И как раз в этот момент Дэрил сообщил, что у него на уме новая затея.
Это может прозвучать безумно, но его я легко мог его понять.
– Я не хочу записать еще один Abandoned Luncheonette! – заявлял Дэрил.
В этот момент он был похож на актера, напуганного перспективой навечно застрять в одной роли, которая хотя и приносила ему известность, но угрожала стать его тюрьмой на всю жизнь. Дэрил был исследователем, первооткрывателем. Он не желал быть погребенным в обитом бархатом гробу поп-музыки, да и Джону не хотелось лежать там с ним за компанию.
Они хотели, чтобы их третий альбом был совершенно иным. Дэрил здорово увлекался Дэвидом Боуи, кроме того, ему нравились и британские музыканты, такие как Брайан Ино и Роберт Фрипп, музыка которых была потрясающей, но совершенно негодной для массовой продажи.
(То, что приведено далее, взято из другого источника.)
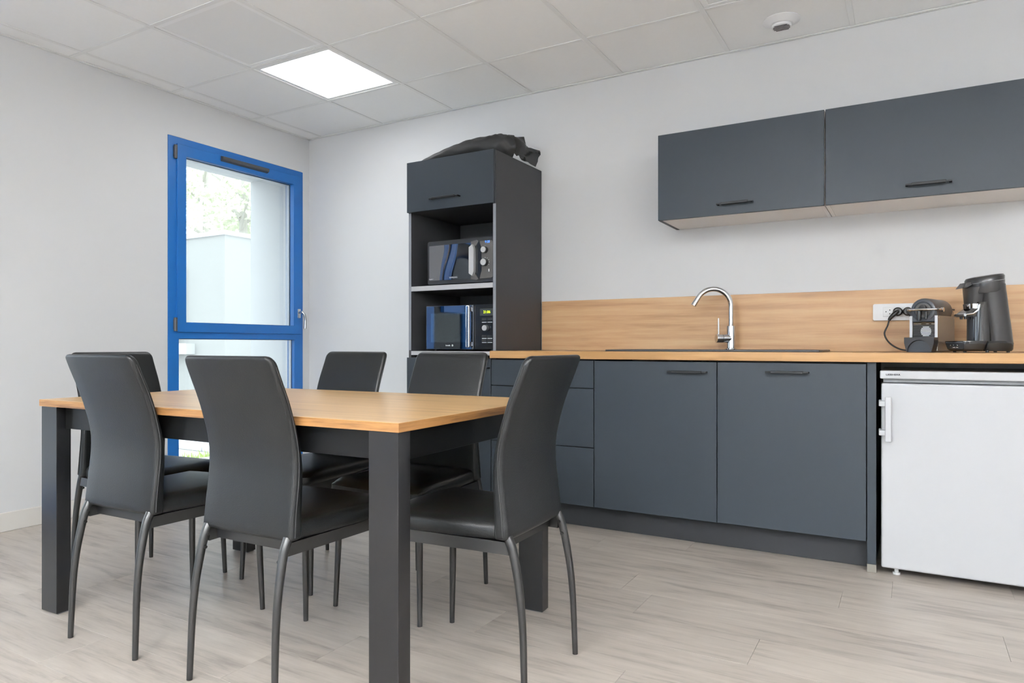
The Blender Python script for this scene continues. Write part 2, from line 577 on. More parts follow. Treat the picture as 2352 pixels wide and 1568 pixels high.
for g in xs[1:-1]: bar(g - BW, g + BW, YF + 0.02, YB - 0.02)
for g in ys[1:-1]:
    for i in range(len(xs) - 1):                       # cross tees fit between the main runners
        bar(xs[i] + (BW + 0.0006 if i else 0.02), xs[i + 1] - (BW + 0.0006 if i < len(xs) - 2 else 0.02), g - BW, g + BW)
for n_, (a, b_, c, d) in enumerate(((XL + 0.0005, XL + 0.022, YF, YB), (XL, XR, YB - 0.022, YB - 0.0005), (XR - 0.022, XR, YF, YB), (XL, XR, YF, YF + 0.022))):
    bm = BM(); box(bm, a, b_, c, d, H - 0.0015, H + 0.002)
    if n_ == 0: box(bm, a, a + 0.0015, c, d, H - 0.0015, H + 0.02)
    if n_ == 1: box(bm, a, b_, d - 0.0015, d, H - 0.0015, H + 0.02)
    struct('trim_%d' % (n_ + 1), bm, M['tbar'], 'white angle trim where ceiling meets wall', smooth=0)

lab = {(-2.96, 2.96): 'square white ceiling light panel, lit, nearest the window corner',
       (-2.96, 2.36): 'square ceiling tile left of the lit panel, reflected daylight built as a bright white rim',  # bright frame stands in for daylight reflected along the tile edges
       (-1.15, -0.05): 'lit warm square ceiling light panel overhead, left of the viewer',
       (0.65, 0.55): 'unlit square ceiling light panel overhead, right of the viewer',
       (-2.96, -0.05): 'unlit square ceiling light panel by the glazed door beside the viewer',
       (1.26, 2.36): 'unlit square ceiling light panel beyond the right edge of the view',
       (-0.55, 2.96): 'unlit square ceiling light panel above the round ceiling vent'}
for (p, kind) in lights:
    a, b_, c, d = cell(*find(*p))
    a += BW; b_ -= BW; c += BW; d -= BW
    t = thing('ceiling_light', lab[p], 'light',
              ((a + b_) / 2, (c + d) / 2, H + 0.0026), group='square ceiling light panels')
    fw = 0.026
    bm = BM()
    z0, z1 = H + 0.0026, H + 0.012
    box(bm, a, b_, c, c + fw, z0, z1, 0.001, 1); box(bm, a, b_, d - fw, d, z0, z1, 0.001, 1)
    box(bm, a, a + fw, c + fw, d - fw, z0, z1, 0.001, 1); box(bm, b_ - fw, b_, c + fw, d - fw, z0, z1, 0.001, 1)
    part('frame', bm, M['led_frame'], t)
    bm = BM(); box(bm, a + fw - 0.001, b_ - fw + 0.001, c + fw - 0.001, d - fw + 0.001, H + 0.0045, H + 0.01)
    part('diffuser', bm, M[kind], t, label='glowing diffuser' if kind.startswith('led') else None)

# round ceiling vent
t = thing('ceiling_vent', 'round white ceiling vent with slots above the wall cabinets', 'vent', (-0.541, 3.56, H + 0.003))
bm = BM(); lathe(bm, [(0.004, -0.022), (0.05, -0.022), (0.054, -0.02), (0.062, -0.014), (0.078, -0.008), (0.086, -0.004), (0.086, 0.0)], (-0.541, 3.56, H + 0.003), n=48)
part('dome', bm, M['vent'], t)
bm = BM(); lathe(bm, [(0.045, -0.024), (0.045, -0.034), (0.043, -0.036), (0.03, -0.036)][::-1], (-0.541, 3.56, H + 0.003), n=40)
cap = part('nozzle', bm, M['vent'], t)
for q in range(-2, 3):
    yy = q * 0.0135
    hl = math.sqrt(0.043 ** 2 - yy ** 2) - 0.004
    bm = BM(); box(bm, -0.541 - hl, -0.541 + hl, 3.56 + yy - 0.0022, 3.56 + yy + 0.0022, H + 0.003 - 0.0375, H + 0.003 - 0.034)
    part('slot', bm, M['gap'], cap, label='dark air slot')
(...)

Однако Дэрил настаивал, что их с Джоном следующий альбом будет выдержан в духе «прогрессивного рок-н-ролла».
Я не соглашался, и однажды, сидя в ресторане «У Джо» на Мак-Дугал-стрит, мы хорошенько набрались мартини, вина, самбуки и граппы, после чего приступили к очередному спору.
– Слушай, друг! Потребовалась куча усилий, чтобы зайти так далеко! – убеждал я. – Мы как раз подготовили и покорили слушателей, которым так понравилась Abandoned Luncheonette, что потратили свои кровные на альбом. Они заплатили за то, что им понравилось слышать! Кто знает, как они воспримут абсолютно другой стиль? Мы ведь пытаемся воспитать преданную аудиторию, а это требует времени.
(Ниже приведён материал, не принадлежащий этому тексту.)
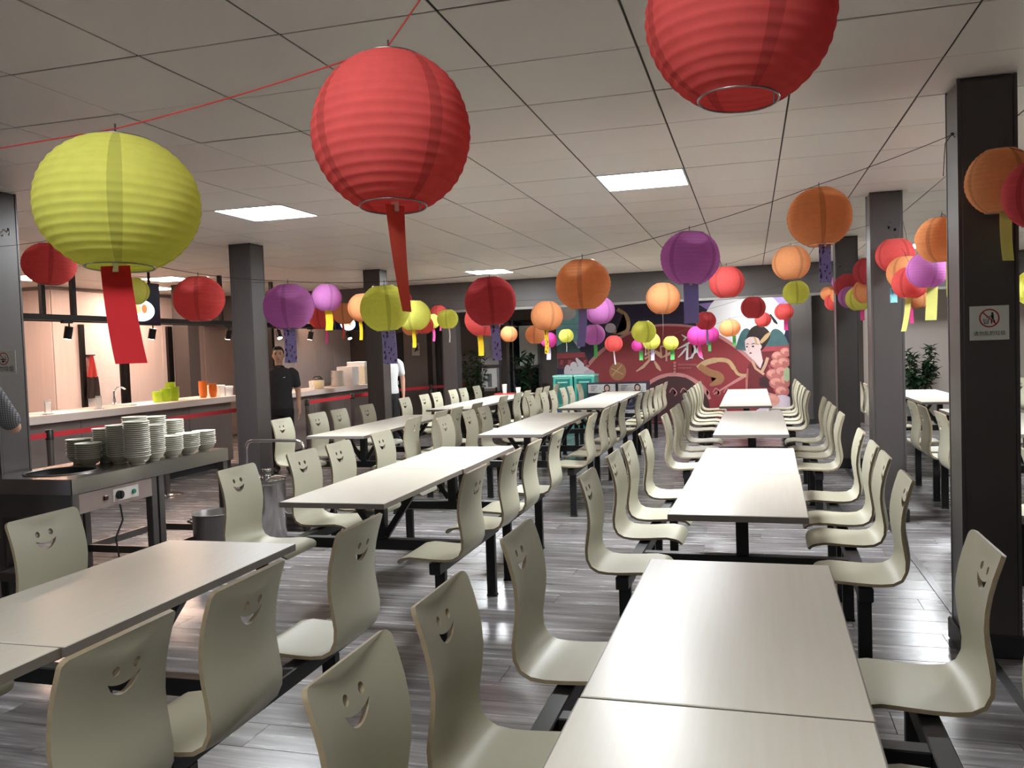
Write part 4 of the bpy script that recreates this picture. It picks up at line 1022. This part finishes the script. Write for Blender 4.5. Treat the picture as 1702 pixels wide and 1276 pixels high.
# painted calligraphy strokes and caption
cal = [('collar', stroke([(1058, 617), (1070, 609), (1080, 598)], [2, 5, 4])), ('collar', stroke([(1088, 600), (1094, 610), (1099, 616)], [3, 6, 2])), ('collar', stroke([(1072, 596), (1090, 586), (1096, 590)], [3, 3, 2])), ('collar', stroke([(1072, 590), (1082, 584)], 3)), ('collar', stroke([(1078, 578), (1080, 600)], 3)), ('collar', stroke([(1088, 582), (1095, 588), (1100, 594)], [2, 7, 3])),
       ('collar', stroke([(1098, 576), (1100, 594), (1112, 588), (1118, 582)], [2, 4, 5, 2])), ('collar', stroke([(1098, 576), (1112, 574)], 3)), ('collar', stroke([(1108, 560), (1108, 600)], 3)),
       ('white', stroke([(1133, 556), (1141, 561), (1136, 566)], [1, 5, 2])), ('white', stroke([(1126, 580), (1140, 573), (1148, 568)], [1, 4, 3])), ('white', stroke([(1143, 570), (1142, 598)], [3, 4])), ('white', stroke([(1141, 578), (1133, 588), (1127, 594)], [3, 3, 1])), ('white', stroke([(1152, 569), (1156, 580), (1150, 594), (1143, 596)], [3, 4, 4, 1])), ('white', stroke([(1164, 570), (1160, 582), (1150, 590)], [3, 4, 2])), ('white', stroke([(1158, 582), (1164, 592), (1170, 597)], [2, 4, 1]))]
art('calligraphy_print', cal)
def wall_text(body, px, py, hpx, m, name, parent):
    c = W(px, py); k = depth(c)/F_PX; bm = text_bm(body, hpx*k)
    LAYER[0] += .0003
    me = bpy.data.meshes.new(name); bm.to_mesh(me); bm.free(); me.materials.append(m)
    return obj(name, me, parent=parent, loc=(c[0], YW-LAYER[0]-.001, c[2]))
cap = []
for (x0, x1, y) in ((1128, 1157, 606), (1128, 1148, 611.5)):
    x = x0
    while x < x1:
        w = rnd.uniform(1.2, 2.0); cap.append(('rim', [(x, y-1.5), (x+w, y-1.5), (x+w, y-.7), (x+.5, y-.7), (x+.5, y+1.5), (x, y+1.5)])); x += w+.8
for q in range(4): cap.append(('rim', [(1120, 601+5*q), (1124, 601+5*q), (1124, 602+5*q), (1122, 602.4+5*q), (1124, 604.5+5*q), (1120, 604.5+5*q)]))
art('caption_print', cap)

# ---- doors, windows and posters of the far left wall
M_GLASS = mat('door_glass', (120, 130, 132), .06, var=0, trans=.6); M_DFRAME = mat('door_frame', (92, 88, 88), .4, metal=.4)
def wall_rect(name, px0, px1, py0, py1, th, m, parent=None, y=YW, **k):
    a = at_y((px0), (py0+py1)/2, y); b = at_y(px1, (py0+py1)/2, y); c = at_y((px0+px1)/2, py0, y); d = at_y((px0+px1)/2, py1, y)
    return obj(name, B(bbox, a.x, b.x, y-th, y-.001, max(d.z, .005), min(c.z, 2.6), .003), m, parent, **k)
M_VOID = mat('dark_doorway', (18, 17, 22), .6)
d1 = wall_rect('door_1', 656, 673, 553, 700, .02, M_VOID, kind='structure')
g1 = wall_rect('wall_panel_grey', 673, 712, 535, 702, .015, M_GREYWALL, kind='structure')
d2 = wall_rect('door_2', 712, 735, 540, 702, .02, M_VOID, kind='structure'); wall_rect('frame', 721, 726, 540, 700, .05, M_DFRAME, d2)
d3 = wall_rect('window_1', 799, 832, 545, 650, .02, mat('pale_glass', (168, 170, 168), .15), kind='structure'); wall_rect('frame', 796, 800, 540, 655, .05, M_DFRAME, d3); wall_rect('frame', 830, 834, 540, 655, .05, M_DFRAME, d3); wall_rect('frame', 799, 832, 606, 611, .05, M_DFRAME, d3)
d4 = wall_rect('door_3', 848, 898, 532, 700, .02, mat('night_glass', (24, 30, 32), .08), kind='structure')
wall_rect('frame', 844, 849, 528, 700, .06, M_DFRAME, d4); wall_rect('frame', 854, 856, 532, 690, .08, M_CHROME, d4); wall_rect('frame', 896, 900, 528, 700, .06, M_DFRAME, d4); wall_rect('pane', 864, 894, 541, 612, .03, mat('frosted_pane', (176, 182, 180), .25), d4); wall_rect('frame', 858, 897, 607, 612, .05, M_DFRAME, d4)
ps_ = thing('poster', 'pale poster with a black brushed figure on the grey wall panel', 'poster', (0, 0, 0))
wall_rect('sheet', 685, 698, 570, 591, .022, mat('poster_sheet', (190, 188, 182), .6), ps_)
pc = at_y(691, 580, YW-.024); k = depth(pc)/F_PX
bm = bmesh.new()
for s in (stroke([(4, -6), (1, 0), (-2, 5)], [1.5, 4, 1]), stroke([(2, -4), (4, 2), (2, 4)], [1, 2, .5])): poly(bm, [(pc.x+x*k, pc.y-.001, pc.z-y*k) for x, y in s])
obj('print', bm, PR['ink'], ps_)
nb = thing('notice_stand', 'white framed notice stand before the far window', 'notice board', (0, 0, 0))
wall_rect('board', 802, 826, 612, 645, .02, mat('notice_white', (196, 198, 196), .4), nb, y=15.3)
a = at_y(803, 645, 15.28); b = at_y(825, 645, 15.28)
for p in (a, b): obj('leg', B(bar, (p.x, 15.28, 0.002), (p.x, 15.28, p.z+.02), .03, .03), M_BLACK, nb)
wall_rect('print', 811, 818, 621, 643, .022, mat('notice_grey', (96, 98, 98), .5), nb, y=15.299)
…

– Пойми, – отвечал Дэрил, – песни на продажу мы всегда сможем писать. А это… это покажет нашу искренность и честность. Докажет, что мы истинные рок-музыканты, а не ремесленники, которые лепят что угодно ради денег. Нам это необходимо.
Как по мне, Abandoned Luncheonette доказала все это с избытком,
Каждый вечер я проводил в их обществе. Я испытывал огромное уважение к ним обоим и понимал, что все это было их жизнью и их карьерой, не моей… но я обязан был изо всех сил способствовать успеху их произведений и получать максимальный результат.
– Мы не хотим, чтобы Ариф Мардин работал с нашим следующим альбомом, – сообщил Дэрил однажды. – Пусть продюсером будет Тодд Рандгрен.
Я противился этому так долго, как только мог, но после долгих препирательств мы с Марком Майерсоном согласились позвать Тодда Рандгрена в продюсеры нового альбома. Тодд сам по себе был известен своими синглами Hello It’s Me и I Saw the Light. Я старался воспринимать наше будущее сотрудничество в самом лучшем свете. Тодд тоже был родом из Филадельфии, что создавало некое чувство землячества, так сказать, «филадельфийского братства». Проблема была в том, что на деле существовало два Тодда Рандгрена: тот, который написал Hello It’s Me, получив за это кучу денег, и тот, который упражнялся в жгучем экспериментальном роке, создав группу «Утопия» и не заработав ни гроша. Разумеется, Дэрила интересовал как раз этот второй Тодд. Мы двигались прямиком в «Утопию»…
Альбом назывался War Babies, что указывало на рожденных в годы Второй мировой, и имел соответствующую обложку. Я помню, как принес показать его руководству Atlantic. Во время прослушивания они то и дело поднимали глаза, чтобы бросить взгляд на меня, но потом снова опускали их, не говоря ни слова. В тот момент среди присутствовавших был и Ахмет Эртегюн. Когда мы закончили, повисла полная тишина… Никто не говорил: «Это дерьмо!» Никто не говорил: «Альбом провалится!» Ахмет только сказал:
– Думаю, надо сделать ударные громче.
Что бы, черт возьми, это ни значило.
Все прочие реагировали примерно так же, то есть вообще никак не реагировали. Такая странная, необычная музыка – и где? В альбоме, который, как все надеялись, станет очередным крупным успехом в нашем бизнесе… Но в те времена люди не были поверхностными и скорыми на расправу. К артистам испытывали уважение, и выражалось оно примерно так: «Что ж, посмотрим, что из этого выйдет…»
Конечно, ничего хорошего из этого выйти не могло. Альбом был ни рыба ни мясо – типичный «неформат» как раз для тех FM-радиостанций, признание которых было так важно для Дэрила как для рок-музыканта, но и синглов, заведомо годных для ведущих AM-станций, там тоже не было. Я не знаю точно, сколько поклонников песни с War Babies нам дали или сколько, наоборот, оттолкнули, но я точно знаю, что куча народу оказалась в замешательстве. Один диджей с филадельфийской станции WMMR как-то вечером запустил наш альбом и прямо в эфире заявил, что такие звуки, должно быть, издают трахающиеся слоны!
Альбом War Babies поставил нас всех в трудное положение. Во-первых, Atlantic не собиралась расходовать средства и проморесурсы на поддержку этой неожиданной смены курса, которая здорово встревожила там все руководство. Во-вторых, этот альбом был по счету третьим, и на нем исходный контракт Холла и Оутса с компанией завершался, а с таким тяжелым впечатлением от него мои позиции на переговорах о дальнейшем сотрудничестве трудно было бы назвать сильными. Внезапно начальство задумалось, что, черт возьми, планируют эти двое и будет ли от них вообще какой-нибудь прок.